# [Data lines]
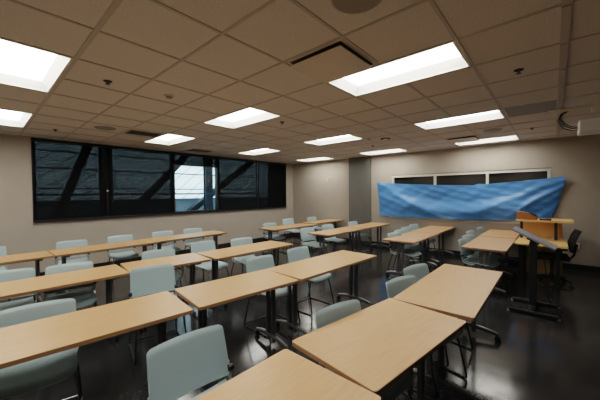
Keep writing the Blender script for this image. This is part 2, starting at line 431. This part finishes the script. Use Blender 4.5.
brace(4.9,-.62,8.6,2.0,'steel brace rising behind the two right shades')
for z, r, lb in ((1.06,.018,'upper thin outside rail'),(.655,.018,'second outside rail from the top'),(.17,.016,'outside guard rail just above the lowest one'),(.02,.024,'thick lowest outside guard rail above the parapet')):
    o = MB().tube([(-2,OY0-.1,H+z),(11,OY0-.1,H+z)], r, 8).build('outside_rail', M['outsteel'], None, True)
    tag(o, lb+' seen through the window wall', 'rail', 'outside rails')
o = MB().span((-3,OY0+.8,-3),(12,OY0+1.0,H-.165)).span((-3,OY0+.75,H-.165),(12,OY0+1.05,H-.135)).build('parapet_wall', M['parapet']); tag(o, 'blue grey parapet band outside below the bright sky in the open bay', 'wall')
rf = thing('glazed_canopy', 'sloping grid of thin glazing bars outside against the pale sky', 'canopy', (0,OY0+1.3,0))
mb = MB()
for k in range(-4, 34):
    x = k*.52; mb.tube([(x,0,H-.5),(x+2.9,0,H+2.0)], .010, 5)
mb.build('raking_bars', M['outsteel'], rf)
mb = MB()
for k in range(5): mb.tube([(-3,.04,H-.1+k*.38),(12,.04,H-.1+k*.38)], .004, 4)
mb.build('cross_bars', M['outsteel'], rf)

# blue sheet over the front window
def tarp(u, v):
    # u 0..1 from left (y=4.06) to right (y=-.17); v 0 bottom .. 1 top
    def ss(t): t = min(1,max(0,t)); return t*t*(3-2*t)
    def lerp(tab, t):
        for k in range(len(tab)-1):
            if t <= tab[k+1][0]:
                a, b = tab[k], tab[k+1]; s = (t-a[0])/(b[0]-a[0]); s = s*s*(3-2*s) if False else s
                return [a[1+m]+(b[1+m]-a[1+m])*s for m in range(len(a)-1)]
        return list(tab[-1][1:])
    top = lerp([(0,4.07,.31),(.2,3.22,.25),(.4,2.41,.20),(.6,1.50,.165),(.63,1.42,.20),(.68,1.22,.19),(.82,.58,.24),(.94,.07,.285),(1,-.18,.31)], u)
    bot = lerp([(0,4.0,-.68),(.1,3.55,-.715),(.22,3.08,-.70),(.4,2.28,-.70),(.6,1.36,-.68),(.8,.58,-.65),(.93,.25,-.62),(1,.12,-.60)], u)
    y = bot[0]+(top[0]-bot[0])*v**(1-.5*ss((u-.8)/.2)); z = bot[1]+(top[1]-bot[1])*v
    edge = math.sin(PI*min(1,max(0,u)))
    # the sheet hangs in a broad belly: flat above, swelling outwards towards the lower third
    vc = .62-.40*math.sin(PI*u)**.8          # height of the belly crest follows the sag
    belly = .13*edge**.7*(ss((vc+.34-v)/.34) if v > vc else 1-.4*ss((vc-v)/max(vc,.05)))
    f1 = .035*math.exp(-((v-(1.0-2.3*u))/.11)**2)                 # fold from the upper left corner
    f2 = .035*math.exp(-((v-(.12+1.7*(u-.52)))/.09)**2)*ss((u-.5)*4)  # long folds rising to the upper right corner
    f3 = .020*math.exp(-((v-(.05+2.6*(u-.72)))/.07)**2)*ss((u-.7)*6)
    wr = .006*math.sin(13*u+7*v+2) + .005*math.sin(29*u-13*v) + .0035*math.sin(47*u+31*v+1) + .003*math.sin(71*u-22*v)
    return (WX-.04-belly-f1-f2-f3-wr, y, H+z)
o = MB().sheet(tarp, 150, 48, .003).build('blue_sheet', M['tarp'], None, True)
tag(o, 'crumpled blue plastic sheet hung across the front wall window', 'sheet')
# wall sensor and outlet
t = thing('wall_sensor', 'tiny square sensor on the beige wall left of the dark grey pier', 'sensor', (WX-.012,5.99,H+.47))
MB().box((0,0,0),(.024,.07,.07),bev=.006).build('housing', M['ivory'], t); MB().box((-.013,0,.01),(.003,.03,.02)).build('display', M['darkslot'], t)
t = thing('wall_outlet', 'small white outlet plate on the front wall beside the black office chair', 'outlet', (WX-.006,-.37,.50))
MB().box((0,0,0),(.010,.075,.12),bev=.003).build('cover_plate', M['white'], t); MB().box((-.006,0,.028),(.003,.034,.03)).box((-.006,0,-.028),(.003,.034,.03)).build('socket', M['ivory'], t)

# ------------------------------------------------------------------ desks
def make_table(name, label, cx, cy, L, rz, W=.61, group=None, h=.74, casters=True):
    t = thing(name, label, 'desk', (cx,cy,0), math.radians(rz), group)
    top = MB().prism(rrect(L-.006,W-.006,.017), h-.028, h).build('tabletop', M['wood'], t)
    MB().ring(rrect(L,W,.02), rrect(L-.006,W-.006,.017), h-.0275, h-.0015).build('edge_band', M['edge'], top)
    MB().box((0,0,h-.058),(L-.34,.045,.05)).build('cross_beam', M['legmetal'], t)
    for s in (-1, 1):
        x = s*(L/2-.15)
        mb = MB().box((x,-.045,.36),(.035,.045,.64),bev=.006).box((x,.045,.36),(.035,.045,.64),bev=.006)
        mb.box((x,0,h-.048),(.075,W-.14,.032),bev=.004).box((x,0,.11),(.036,.16,.04))
        leg = mb.build('leg', M['legmetal'], t)
        pts = [(x,-.285,.072),(x,-.2,.088),(x,-.06,.105),(x,.06,.105),(x,.2,.088),(x,.285,.072)]
        mb = MB(); mb.tube(pts, [.016,.021,.024,.024,.021,.016], 10)
        mb.build('foot', M['legmetal'], leg, True)
        for q in (-1, 1):
            MB().tube([(x,q*.10,.121),(x,q*.20,.105),(x,q*.275,.088)], [.011,.010,.007], 8).build('foot_cap_glint', M['silver'], leg, True)  # silver strip stands in for light caught on the foot's sloping end
            mb = MB()
            for d in (-.013, .013): mb.cyl((x+d,q*.275,.028),.028,.014,axis='x',n=16)
            mb.cyl((x,q*.27,.056),.010,.032,n=10)
            mb.build('caster', M['blackp'], leg, True)
    return t
TBL = [
 ('a1','maple topped desk nearest the camera, cut off by the bottom picture edge', .375,.875,1.60,-1),
 ('a2','maple topped desk set slightly askew, right behind the desk nearest the camera',1.757,.822,1.09,-8),
 ('a3','desk at the far end of the front right row, two chair backs beside it',3.12,.725,1.57,0),
 ('b1','long maple topped desk at the lower left, left of the big front chair back', .35,2.49,1.60,-6),
 ('b2','short maple topped desk between the long lower left desk and the centre desk',1.725,2.345,1.06,-7),
 ('b3','maple topped desk at the right end of the second row, in the picture centre',3.045,2.24,1.56,-3),
 ('c1','maple topped desk at the left end of the third row from the camera', .385,4.0,1.60,-2),
 ('c2','short maple topped desk in the middle of the third row from the camera',1.70,3.92,.99,-7),
 ('c3','maple topped desk at the right end of the third row from the camera',2.99,3.80,1.54,-1.5),
 ('d1','maple topped desk at the far left in the row under the window shades',-.04,5.90,1.60,1),
 ('d2','maple topped desk in the middle of the row under the window shades',1.545,5.93,1.54,2),
 ('d3','maple topped desk at the right end of the row under the window shades',3.12,6.02,1.62,1.5),
 ('e1','maple topped desk standing alone towards the far room corner',5.72,5.46,1.66,-3),
 ('f1','farthest maple topped desk, against the wall in front of the dark grey pier',7.45,5.60,1.50,-3),
 ('g1','maple topped desk nearer half of the pair leading to the dark grey pier',5.75,3.89,1.52,-1),
 ('g2','maple topped desk farther half of the pair leading to the dark grey pier',7.28,3.87,1.50,-1),
 ('h1','near desk of the pair pointing at the middle of the blue sheet',5.95,2.18,1.50,-.5),
 ('h2','far desk of the pair pointing at the middle of the blue sheet, against the wall',7.47,2.21,1.50,.5),
 ('i1','near desk of the pair joining the instructor desk, row of chairs behind it',6.05,.84,1.50,0),
 ('i2','far desk of the pair joining the instructor desk, against the front wall',7.54,.85,1.40,0)]
for nm, lb, cx, cy, L, rz in TBL:
    make_table('classroom_desk', lb, cx, cy, L, rz, group='maple topped classroom desks')

# ------------------------------------------------------------------ chairs
def make_chair():
    t = thing('classroom_chair', '', 'chair')
    # seat: shallow dished shell with a rolled front
    def seat(u, v):
        a = 2*u-1; y = -.235+.43*v
        hw = .232 - .02*(1-v)**3 - .030*v**2
        if v < .12: hw -= .035*(1-v/.12)**2
        x = a*hw
        z = .455 - .014*(1-a*a)*math.sin(PI*min(1,v*1.1)) + .012*abs(a)**3
        z -= .030*max(0,(.18-v)/.18)**2
        z += .035*max(0,(v-.80)/.20)**2
        return (x, y, z)
    MB().sheet(seat, 16, 16, .012).build('seat', M['plastic'], t, True)
    # backrest: slightly curved shell, rounded corners, rolled top lip
    def back(u, v):
        a = 2*u-1; zz = .525+.295*v
        r = .024; d = max(0, v*.295-(.295-r)); d2 = max(0, r-v*.295)
        hw = .222+.010*(1-v) - (r-math.sqrt(max(0,r*r-d*d))) - (r-math.sqrt(max(0,r*r-d2*d2)))
        x = a*hw
        y = .205+.075*v - .022*a*a + .014*max(0,(v-.9)/.1)**2
        return (x, y, zz - .004*a*a*v)
    br = MB().sheet(back, 18, 36, .011).build('backrest', M['plastic'], t, True)
    for s in (-1, 1):
        # side frame: front leg, floor runner, rear leg in one bent rod
        x0, x1 = s*.205, s*.245
        MB().tube([(x0,-.14,.437),(s*.226,-.178,.30),(x1-s*.002,-.232,.03),(x1,-.225,.012),(x1,-.20,.009),(x1,.24,.009),(x1,.262,.014),(x1-s*.002,.262,.03),
                   (s*.228,.20,.28),(x0,.15,.437)], .0085, 8).build('side_frame', M['rod'], t, True)
        # upright carrying the back
        up = MB().tube([(s*.198,.02,.437),(s*.215,.12,.440),(s*.228,.175,.462),(s*.231,.192,.52),(s*.226,.208,.60)], .011, 8).build('back_upright', M['silver'], t, True)
        MB().cyl((s*.232,.186,.565),.019,.03,axis='x',n=16).build('pivot_knuckle', M['blackp'], up, True)
        for y in (-.18, .22): MB().cyl((x1,y,.006),.013,.012,n=12).build('glide', M['blackp'], t)
    MB().tube([(-.242,.258,.02),(-.15,.262,.02),(.15,.262,.02),(.242,.258,.02)], .0075, 8).build('floor_stretcher', M['rod'], t, True)
    MB().tube([(-.205,-.10,.434),(.205,-.10,.434)], .008, 8).tube([(-.205,.10,.434),(.205,.10,.434)], .008, 8).build('seat_support', M['rod'], t, True)
    return t
CH = [ # back top centre x, y, rotation, label
 (.80,1.60,-3,'nearest chair, its big pale back filling the bottom centre of the picture'),
 (1.74,1.19,-12,'chair behind the askew front right desk, only its curved back showing'),
 (2.69,1.11,-13,'nearer of the two chair backs at the far end desk of the front right row'),
 (3.25,1.17,-13,'farther of the two chair backs at the far end desk of the front right row'),
 (.30,2.93,-10,'chair at the lower left desk, back above the top and seat showing below it'),
 (1.33,3.45,-12,'large chair back standing turned between the second and third row desks'),
 (2.43,2.88,-2,'chair behind the joint of the second row desks left of the centre desk'),
 (3.21,2.91,-2,'chair behind the centre desk with its seat and sled legs showing below'),
 (.22,4.50,-8,'chair at the third row left desk, cut off by the left picture edge'),
 (.74,4.36,-8,'chair behind the third row left desk, low strip of back above the top'),
 (1.79,4.40,-14,'chair behind the short third row desk, low strip of back above the top'),
 (2.60,4.58,-2,'chair behind the third row right desk, nearer to its left end'),
 (3.26,4.36,-8,'chair behind the third row right desk, beside its right end'),
 (.10,6.78,-3,'chair at the far left desk under the window, cut by the left picture edge'),
 (1.15,6.56,-4,'chair under the leftmost shade, left one behind the middle window row desk'),
 (1.93,6.58,-4,'chair behind the middle window row desk, below the second shade'),
 (2.76,6.55,-6,'chair at the joint of the two right window row desks, below the second shade'),
 (3.47,6.56,-8,'chair behind the right window row desk, below the open window bay'),
 (5.43,5.96,-8,'chair behind the lone far desk, left of the taller looking chair'),
 (6.75,6.52,-8,'chair set back behind the lone far desk near the room corner'),
 (7.72,6.32,-6,'chair behind the farthest desk against the wall'),
 (5.22,4.42,-8,'chair pulled out at the left end of the desk pair leading to the pier'),
 (6.04,4.42,-6,'second chair along the desk pair leading to the pier'),
 (7.18,4.36,-4,'chair behind the far half of the desk pair, right in front of the dark pier'),
 (5.66,2.46,-10,'nearest chair of the four beside the desks pointing at the blue sheet'),
 (6.20,2.56,-10,'second nearest chair of the four beside the desks pointing at the blue sheet'),
 (6.80,2.66,-8,'third chair of the four beside the desks pointing at the blue sheet'),
 (7.45,2.72,-8,'farthest chair of the four beside the desks pointing at the blue sheet'),
 (5.68,1.20,-10,'nearest chair beside the desks joining the instructor desk'),
 (6.22,1.24,-14,'second chair beside the desks joining the instructor desk'),
 (6.90,1.34,-8,'third chair beside the desks joining the instructor desk'),
 (7.72,1.30,-4,'farthest chair beside the desks joining the instructor desk, by the wall')]
proto = None
for px, py, rz, lb in CH:
    c = make_chair() if proto is None else copy_tree(proto)
    if proto is None: proto = c
    r = math.radians(rz)
    c.location = (px+math.sin(r)*.275, py-math.cos(r)*.275, 0); c.rotation_euler = (0,0,r)
    tag(c, lb, 'chair', 'pale blue grey classroom chairs')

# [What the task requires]
In the data above, please extract the lines from the first one through the line with "mb.build('cross_bars', M['outsteel'], rf)", exactly, and keep pictures out.

# [Task answer]
Keep writing the Blender script for this image. This is part 2, starting at line 431. This part finishes the script. Use Blender 4.5.
brace(4.9,-.62,8.6,2.0,'steel brace rising behind the two right shades')
for z, r, lb in ((1.06,.018,'upper thin outside rail'),(.655,.018,'second outside rail from the top'),(.17,.016,'outside guard rail just above the lowest one'),(.02,.024,'thick lowest outside guard rail above the parapet')):
    o = MB().tube([(-2,OY0-.1,H+z),(11,OY0-.1,H+z)], r, 8).build('outside_rail', M['outsteel'], None, True)
    tag(o, lb+' seen through the window wall', 'rail', 'outside rails')
o = MB().span((-3,OY0+.8,-3),(12,OY0+1.0,H-.165)).span((-3,OY0+.75,H-.165),(12,OY0+1.05,H-.135)).build('parapet_wall', M['parapet']); tag(o, 'blue grey parapet band outside below the bright sky in the open bay', 'wall')
rf = thing('glazed_canopy', 'sloping grid of thin glazing bars outside against the pale sky', 'canopy', (0,OY0+1.3,0))
mb = MB()
for k in range(-4, 34):
    x = k*.52; mb.tube([(x,0,H-.5),(x+2.9,0,H+2.0)], .010, 5)
mb.build('raking_bars', M['outsteel'], rf)
mb = MB()
for k in range(5): mb.tube([(-3,.04,H-.1+k*.38),(12,.04,H-.1+k*.38)], .004, 4)
mb.build('cross_bars', M['outsteel'], rf)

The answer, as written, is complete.